◆ Aim of the exercise: Make an exact copy of the records, with the images left out.

◆ Entries shown:
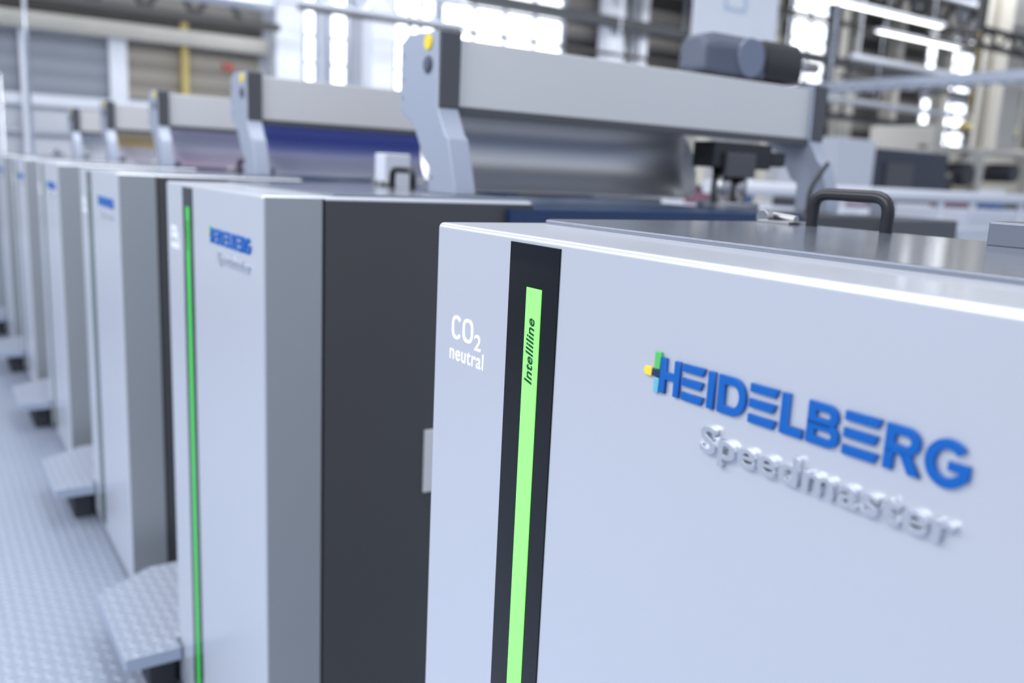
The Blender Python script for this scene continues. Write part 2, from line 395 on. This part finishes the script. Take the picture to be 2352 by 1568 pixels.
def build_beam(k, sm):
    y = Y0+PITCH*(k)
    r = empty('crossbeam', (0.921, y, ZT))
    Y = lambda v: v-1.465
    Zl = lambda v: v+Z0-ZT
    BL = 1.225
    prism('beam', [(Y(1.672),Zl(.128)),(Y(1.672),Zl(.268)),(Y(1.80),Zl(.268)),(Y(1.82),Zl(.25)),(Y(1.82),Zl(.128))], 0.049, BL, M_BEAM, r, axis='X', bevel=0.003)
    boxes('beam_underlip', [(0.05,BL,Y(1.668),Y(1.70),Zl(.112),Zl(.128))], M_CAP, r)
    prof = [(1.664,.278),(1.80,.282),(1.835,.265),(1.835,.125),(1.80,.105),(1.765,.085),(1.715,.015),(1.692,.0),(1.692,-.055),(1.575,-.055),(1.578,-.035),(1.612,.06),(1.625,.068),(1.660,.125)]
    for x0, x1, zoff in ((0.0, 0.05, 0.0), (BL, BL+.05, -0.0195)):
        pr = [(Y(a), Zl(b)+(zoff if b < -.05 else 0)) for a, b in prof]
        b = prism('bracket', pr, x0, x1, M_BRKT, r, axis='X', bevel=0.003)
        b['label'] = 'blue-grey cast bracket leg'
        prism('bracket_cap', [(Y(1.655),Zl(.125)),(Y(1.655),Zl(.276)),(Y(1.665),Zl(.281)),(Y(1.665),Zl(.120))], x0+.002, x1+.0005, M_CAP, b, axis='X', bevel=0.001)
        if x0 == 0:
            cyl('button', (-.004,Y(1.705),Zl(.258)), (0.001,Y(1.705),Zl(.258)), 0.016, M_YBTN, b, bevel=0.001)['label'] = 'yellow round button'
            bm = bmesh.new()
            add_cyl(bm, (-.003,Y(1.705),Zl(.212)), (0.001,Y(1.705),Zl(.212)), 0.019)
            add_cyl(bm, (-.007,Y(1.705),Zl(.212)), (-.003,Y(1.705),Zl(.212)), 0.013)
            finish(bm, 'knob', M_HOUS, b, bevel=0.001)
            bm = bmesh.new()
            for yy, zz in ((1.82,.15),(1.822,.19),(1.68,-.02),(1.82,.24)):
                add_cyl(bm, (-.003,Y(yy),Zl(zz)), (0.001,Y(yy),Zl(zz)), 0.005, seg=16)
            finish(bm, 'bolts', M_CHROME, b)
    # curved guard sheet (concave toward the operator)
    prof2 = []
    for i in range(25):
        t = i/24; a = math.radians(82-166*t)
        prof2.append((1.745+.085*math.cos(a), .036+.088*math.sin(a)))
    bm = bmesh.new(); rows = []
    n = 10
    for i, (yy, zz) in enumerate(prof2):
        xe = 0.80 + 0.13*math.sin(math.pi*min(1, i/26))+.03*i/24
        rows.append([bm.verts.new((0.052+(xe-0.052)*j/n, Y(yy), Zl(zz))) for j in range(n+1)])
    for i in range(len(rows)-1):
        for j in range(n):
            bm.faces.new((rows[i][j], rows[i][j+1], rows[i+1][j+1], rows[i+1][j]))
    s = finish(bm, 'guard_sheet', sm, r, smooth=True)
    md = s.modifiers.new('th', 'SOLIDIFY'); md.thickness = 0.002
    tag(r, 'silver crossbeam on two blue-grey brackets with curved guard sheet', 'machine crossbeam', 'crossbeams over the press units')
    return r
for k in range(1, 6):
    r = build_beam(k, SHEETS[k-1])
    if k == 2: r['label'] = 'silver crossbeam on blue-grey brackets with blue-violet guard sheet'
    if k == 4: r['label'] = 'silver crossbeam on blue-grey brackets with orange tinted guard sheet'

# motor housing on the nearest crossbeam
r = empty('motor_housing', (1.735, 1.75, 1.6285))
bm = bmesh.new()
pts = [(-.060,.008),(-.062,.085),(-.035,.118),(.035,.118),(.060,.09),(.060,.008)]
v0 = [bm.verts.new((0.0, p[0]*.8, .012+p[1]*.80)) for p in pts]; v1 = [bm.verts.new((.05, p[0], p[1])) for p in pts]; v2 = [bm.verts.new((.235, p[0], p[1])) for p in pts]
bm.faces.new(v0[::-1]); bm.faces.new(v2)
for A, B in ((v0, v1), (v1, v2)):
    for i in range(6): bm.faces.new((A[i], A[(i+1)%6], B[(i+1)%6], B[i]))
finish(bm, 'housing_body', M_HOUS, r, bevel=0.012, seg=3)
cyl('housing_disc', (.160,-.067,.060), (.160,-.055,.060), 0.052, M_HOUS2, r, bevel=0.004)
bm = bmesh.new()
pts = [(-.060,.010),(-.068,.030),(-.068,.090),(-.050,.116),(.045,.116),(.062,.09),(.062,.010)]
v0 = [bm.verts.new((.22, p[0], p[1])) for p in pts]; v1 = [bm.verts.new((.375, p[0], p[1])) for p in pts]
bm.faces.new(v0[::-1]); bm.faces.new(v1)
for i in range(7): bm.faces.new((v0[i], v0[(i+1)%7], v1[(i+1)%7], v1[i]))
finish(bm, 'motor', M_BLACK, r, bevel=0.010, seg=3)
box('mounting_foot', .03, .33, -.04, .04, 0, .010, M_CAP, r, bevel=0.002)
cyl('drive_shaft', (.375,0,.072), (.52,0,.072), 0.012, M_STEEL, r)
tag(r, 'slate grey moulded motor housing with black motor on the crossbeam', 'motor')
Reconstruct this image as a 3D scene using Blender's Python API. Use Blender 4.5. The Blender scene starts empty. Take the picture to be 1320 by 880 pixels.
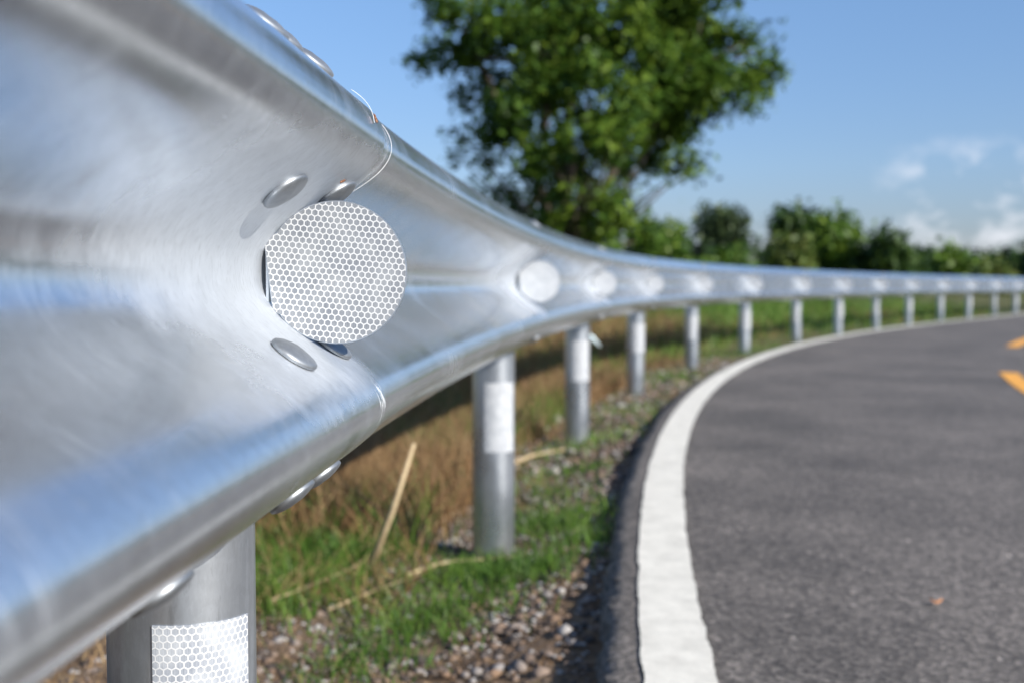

◆ Result:
The Blender Python script for this scene continues. Write part 2, from line 395 on. This part finishes the script. Take the picture to be 2352 by 1568 pixels.
def build_beam(k, sm):
    y = Y0+PITCH*(k)
    r = empty('crossbeam', (0.921, y, ZT))
    Y = lambda v: v-1.465
    Zl = lambda v: v+Z0-ZT
    BL = 1.225
    prism('beam', [(Y(1.672),Zl(.128)),(Y(1.672),Zl(.268)),(Y(1.80),Zl(.268)),(Y(1.82),Zl(.25)),(Y(1.82),Zl(.128))], 0.049, BL, M_BEAM, r, axis='X', bevel=0.003)
    boxes('beam_underlip', [(0.05,BL,Y(1.668),Y(1.70),Zl(.112),Zl(.128))], M_CAP, r)
    prof = [(1.664,.278),(1.80,.282),(1.835,.265),(1.835,.125),(1.80,.105),(1.765,.085),(1.715,.015),(1.692,.0),(1.692,-.055),(1.575,-.055),(1.578,-.035),(1.612,.06),(1.625,.068),(1.660,.125)]
    for x0, x1, zoff in ((0.0, 0.05, 0.0), (BL, BL+.05, -0.0195)):
        pr = [(Y(a), Zl(b)+(zoff if b < -.05 else 0)) for a, b in prof]
        b = prism('bracket', pr, x0, x1, M_BRKT, r, axis='X', bevel=0.003)
        b['label'] = 'blue-grey cast bracket leg'
        prism('bracket_cap', [(Y(1.655),Zl(.125)),(Y(1.655),Zl(.276)),(Y(1.665),Zl(.281)),(Y(1.665),Zl(.120))], x0+.002, x1+.0005, M_CAP, b, axis='X', bevel=0.001)
        if x0 == 0:
            cyl('button', (-.004,Y(1.705),Zl(.258)), (0.001,Y(1.705),Zl(.258)), 0.016, M_YBTN, b, bevel=0.001)['label'] = 'yellow round button'
            bm = bmesh.new()
            add_cyl(bm, (-.003,Y(1.705),Zl(.212)), (0.001,Y(1.705),Zl(.212)), 0.019)
            add_cyl(bm, (-.007,Y(1.705),Zl(.212)), (-.003,Y(1.705),Zl(.212)), 0.013)
            finish(bm, 'knob', M_HOUS, b, bevel=0.001)
            bm = bmesh.new()
            for yy, zz in ((1.82,.15),(1.822,.19),(1.68,-.02),(1.82,.24)):
                add_cyl(bm, (-.003,Y(yy),Zl(zz)), (0.001,Y(yy),Zl(zz)), 0.005, seg=16)
            finish(bm, 'bolts', M_CHROME, b)
    # curved guard sheet (concave toward the operator)
    prof2 = []
    for i in range(25):
        t = i/24; a = math.radians(82-166*t)
        prof2.append((1.745+.085*math.cos(a), .036+.088*math.sin(a)))
    bm = bmesh.new(); rows = []
    n = 10
    for i, (yy, zz) in enumerate(prof2):
        xe = 0.80 + 0.13*math.sin(math.pi*min(1, i/26))+.03*i/24
        rows.append([bm.verts.new((0.052+(xe-0.052)*j/n, Y(yy), Zl(zz))) for j in range(n+1)])
    for i in range(len(rows)-1):
        for j in range(n):
            bm.faces.new((rows[i][j], rows[i][j+1], rows[i+1][j+1], rows[i+1][j]))
    s = finish(bm, 'guard_sheet', sm, r, smooth=True)
    md = s.modifiers.new('th', 'SOLIDIFY'); md.thickness = 0.002
    tag(r, 'silver crossbeam on two blue-grey brackets with curved guard sheet', 'machine crossbeam', 'crossbeams over the press units')
    return r
for k in range(1, 6):
    r = build_beam(k, SHEETS[k-1])
    if k == 2: r['label'] = 'silver crossbeam on blue-grey brackets with blue-violet guard sheet'
    if k == 4: r['label'] = 'silver crossbeam on blue-grey brackets with orange tinted guard sheet'

# motor housing on the nearest crossbeam
r = empty('motor_housing', (1.735, 1.75, 1.6285))
bm = bmesh.new()
pts = [(-.060,.008),(-.062,.085),(-.035,.118),(.035,.118),(.060,.09),(.060,.008)]
v0 = [bm.verts.new((0.0, p[0]*.8, .012+p[1]*.80)) for p in pts]; v1 = [bm.verts.new((.05, p[0], p[1])) for p in pts]; v2 = [bm.verts.new((.235, p[0], p[1])) for p in pts]
bm.faces.new(v0[::-1]); bm.faces.new(v2)
for A, B in ((v0, v1), (v1, v2)):
    for i in range(6): bm.faces.new((A[i], A[(i+1)%6], B[(i+1)%6], B[i]))
finish(bm, 'housing_body', M_HOUS, r, bevel=0.012, seg=3)
cyl('housing_disc', (.160,-.067,.060), (.160,-.055,.060), 0.052, M_HOUS2, r, bevel=0.004)
bm = bmesh.new()
pts = [(-.060,.010),(-.068,.030),(-.068,.090),(-.050,.116),(.045,.116),(.062,.09),(.062,.010)]
v0 = [bm.verts.new((.22, p[0], p[1])) for p in pts]; v1 = [bm.verts.new((.375, p[0], p[1])) for p in pts]
bm.faces.new(v0[::-1]); bm.faces.new(v1)
for i in range(7): bm.faces.new((v0[i], v0[(i+1)%7], v1[(i+1)%7], v1[i]))
finish(bm, 'motor', M_BLACK, r, bevel=0.010, seg=3)
box('mounting_foot', .03, .33, -.04, .04, 0, .010, M_CAP, r, bevel=0.002)
cyl('drive_shaft', (.375,0,.072), (.52,0,.072), 0.012, M_STEEL, r)
tag(r, 'slate grey moulded motor housing with black motor on the crossbeam', 'motor')
Reconstruct this image as a 3D scene using Blender's Python API. Use Blender 4.5. The Blender scene starts empty. Take the picture to be 1320 by 880 pixels.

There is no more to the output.